While the upside appears enticing, buyers need to understand that off-plan schemes are essentially just unregulated financial tools that give developers access to cost-free, risk-free capital.

  • Unregulated: Developers aren’t required to float conventional financial instruments or comply with oversight that other capital-raising sectors are required to meet.

  • Cost-free: Deposits made by buyers are interest-free and the “discounts” are defined by the developer—not the market. When the project experiences an overrun on delivery, for example, the homebuyer will still have to finance their accommodation elsewhere.

  • Risk-free (to the developer): All financial risk rests with the buyer or lender, giving developers maximum upside with minimal exposure.

While developers argue that buyers earn their reward through discounts and equity, it is more accurate to say that the buyer is rewarded by the market, not the developer. The market acknowledges the buyer’s risk with capital gains, not the developer’s goodwill.

So, Why are Off-plan Schemes so Popular with Buyers

Off-plan schemes are also incredibly appealing to homebuyers and small-scale investors, especially those in the informal sector who struggle to qualify for mortgages. Compared to mortgage financing, off-plan schemes offer:

  • Flexible payment terms (bulk payments over time)

  • Easier access for self-employed individuals

  • Lower entry prices for early adopters

The alternative—mortgages—remains a complex, mistrusted option, plagued by high interest rates and tedious approval processes.

For many, off-plan is simply the more achievable route to homeownership.

My Take: Who Really Benefits?

Where the Real Power Lies

Despite their popularity, the reality is that retail buyers often shoulder the greatest risk in off-plan schemes. While these schemes appear inclusive, the true benefits accrue to wholesale buyers—institutional investors or high-net-worth individuals—who can negotiate for:

  • Better pricing (due to volume discounts)

  • Customised payment terms

  • Influence over project timelines and design elements

These buyers possess leverage. Retail buyers, by contrast, sign standardised contracts with limited negotiation room and little recourse if things go wrong.
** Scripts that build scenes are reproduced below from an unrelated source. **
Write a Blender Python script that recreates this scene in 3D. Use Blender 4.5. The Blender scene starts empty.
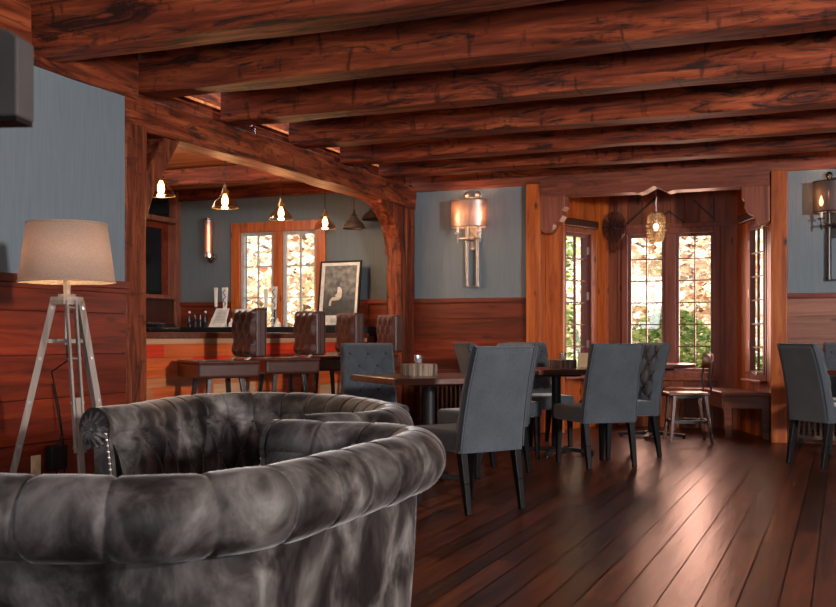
import bpy, bmesh, math, random
from mathutils import Vector, Matrix, noise
random.seed(7)
SC = bpy.context.scene
COL = SC.collection
PI = math.pi
TH = math.radians(22.3); CT = math.cos(TH); ST = math.sin(TH)
EYE = 1.05; FPX = 1040.0

def cw(a, t, z=0.0):                       # camera-plan metres (right, forward) -> room coordinates
    return Vector((a*CT - t*ST, a*ST + t*CT, z))
def cdir(a, t):
    return (a*CT - t*ST, a*ST + t*CT)
def heading(fx, fy):
    return math.atan2(-fx, fy)
def px_t(px, t, z=0.0):
    return cw((px-418)/FPX*t, t, z)
def px_Y(px, Y, z=0.0):
    u = (px-418)/FPX
    t = Y/(u*ST+CT)
    return cw(u*t, t, z)
def px_X(px, X, z=0.0):
    u = (px-418)/FPX
    t = X/(u*CT-ST)
    return cw(u*t, t, z)

# ------------------------------------------------------------------ materials
def new_mat(name):
    m = bpy.data.materials.new(name); m.use_nodes = True
    nt = m.node_tree
    b = nt.nodes['Principled BSDF']
    return m, nt, b
def N(nt, typ, **kw):
    n = nt.nodes.new(typ)
    for k, v in kw.items():
        if k in n.inputs.keys(): n.inputs[k].default_value = v
        else: setattr(n, k, v)
    return n
def ramp(nt, fac, stops, interp='LINEAR'):
    r = nt.nodes.new('ShaderNodeValToRGB'); r.color_ramp.interpolation = interp
    els = r.color_ramp.elements
    while len(els) < len(stops): els.new(0.5)
    for e, (p, c) in zip(els, stops):
        e.position = p; e.color = (*c, 1) if len(c) == 3 else c
    nt.links.new(fac, r.inputs[0]); return r
def mapping(nt, scale, rot=(0,0,0)):
    tc = nt.nodes.new('ShaderNodeTexCoord'); mp = nt.nodes.new('ShaderNodeMapping')
    nt.links.new(tc.outputs['Object'], mp.inputs[0]); mp.inputs['Scale'].default_value = scale
    mp.inputs['Rotation'].default_value = rot
    return mp.outputs[0]
def mixc(nt, fac, a, b, blend='MIX'):
    m = nt.nodes.new('ShaderNodeMix'); m.data_type = 'RGBA'; m.blend_type = blend
    for s, v in ((0, fac), (6, a), (7, b)):
        if hasattr(v, 'links'): nt.links.new(v, m.inputs[s])
        elif isinstance(v, (int, float)): m.inputs[s].default_value = v
        else: m.inputs[s].default_value = (*v, 1)
    return m.outputs[2]
def bump(nt, b, h, strength=0.3, dist=0.01):
    n = nt.nodes.new('ShaderNodeBump'); n.inputs['Strength'].default_value = strength
    n.inputs['Distance'].default_value = dist
    nt.links.new(h, n.inputs['Height']); nt.links.new(n.outputs[0], b.inputs['Normal'])

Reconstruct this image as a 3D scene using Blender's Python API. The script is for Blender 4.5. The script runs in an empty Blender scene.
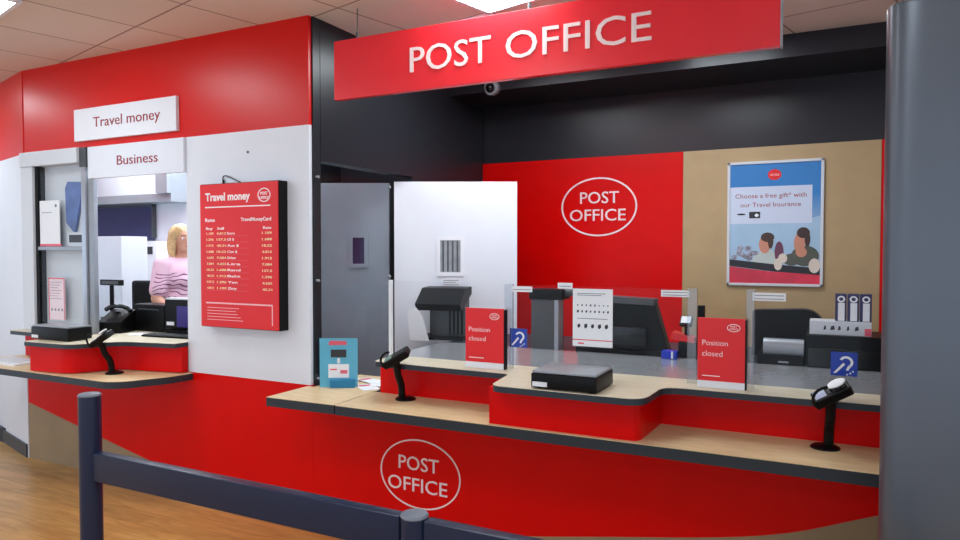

In my view, developers benefit the most, followed by bulk buyers. Retail buyers are often enticed by the dream of early equity but bear the brunt of execution risk.

    Unpopular Opinion: Go With the Chinese

    This may be a controversial opinion, but I must confess a bias towards non-indigenous developers, particularly Chinese firms.

    On average, these developers have demonstrated exceptional project management discipline. In my observation, they tend to:

    • Deliver within the promised timeline
    • Offer more flexible terms with the ability to customize payment plans
    • Stay within budget
    • Maintain better structural and architectural standards

    I am in no way suggesting that all local developers are incapable or that all Chinese firms are perfect. But my observation is that these firms have “cracked a nut” and are far more reliable for the enterprise of off-plan schemes, with a history of timely completions in comparisson to local firms.

    Read into this what you will.

    That said, buyers must always conduct their due diligence, irrespective of the developer’s origin.

    Conclusion: Proceed with Caution, Not Fear

    Despite their flaws, off-plan schemes are here to stay. They fill a vital gap in Kenya’s property market, especially for buyers locked out of traditional financing. But they require caution.

    Before entering into any off-plan agreement:

    • Research the developer’s track record
    • Consult professionals (lawyers, architects, quantity surveyors)
    • Cross-check the reputation of the developer from their professional associations and the reputations of their leadership, in particular any past directorships in other property development firms.

    Regulation needs to catch up with the realities of off-plan financing. Until then, buyers must bear the burden of risk. But with insight and prudence, off-plan schemes can still be a viable path to homeownership, just not one to be walked blindly.